Salesforce.com has announced a bundle consisting of Heroku (including new capabilities) and the force.com platform; it mainly targets existing CRM customers under the name of “Salesforce1 Connected Customer App Package.” These are the most important new capabilities:

  • Heroku-Connect synchronizes force.com data objects with the PostgreSQL. Many customer-facing apps rely on data from the core CRM. The new feature offers developers an easy way to access replicated data from force.com in the simple SQL way they are used to with Heroku’s PostgreSQL database service.
  • New identity profiles to handle customer access. Already announced but extremely relevant to the new customer engagement scenarios is a use case for Saleforce.com’s identity and access management. Until now, it has mainly been used to give employees unified access to multiple cloud apps and on-premise apps. Now, the same method can be connected to Salesforce.com’s CRM customer records, easily turning every known customer into a user on a customer-facing Heroku application.
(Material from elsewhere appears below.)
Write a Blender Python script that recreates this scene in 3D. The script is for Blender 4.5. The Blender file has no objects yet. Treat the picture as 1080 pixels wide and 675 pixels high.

“Heroku-Connect” in particular is an overdue feature for the advanced customer who's already using both flavors of PaaS from Salesforce.com. For those using only one of them today, it lowers the barriers to buying into Salesforce.com's unified PaaS mission. It is also essential to consider the new data synchronization as just one option. An ODBC/JDBC connection into the force.com data (done by Progress Software) has been available for some time. Advanced applications might replicate some of the less transactional data (like customer and product data) from force.com into Heroku while keeping financial transactions with greater compliance requirements in the force.com application and simply connecting to it from Heroku in real time.

Critical to the success of the new package of Heroku on top of force.com and Salesforce.com’s application licenses is a new usage- and volume-based pricing. While a SaaS CRM application is simply priced per user today, Heroku's pricing was always based on resource consumption for apps that sometimes didn't even have named users. Balancing both metrics in a merged package is a challenge.

Beyond this, there are many more things on customers’ wish lists when it comes to merging Heroku and force.com. Given the announcement of upcoming force.com data centers in the UK this year and in Germany and France next year, Heroku’s data residency is very high on the list. Most customers outside the US are looking for consistent data privacy. With Heroku still based on Amazon and force.com in a local jurisdiction, real-time access to data will be more attractive than replication in many cases. In the long term, Salesforce.com needs to bring Heroku home to its own data centers simply to meet compliance requirements.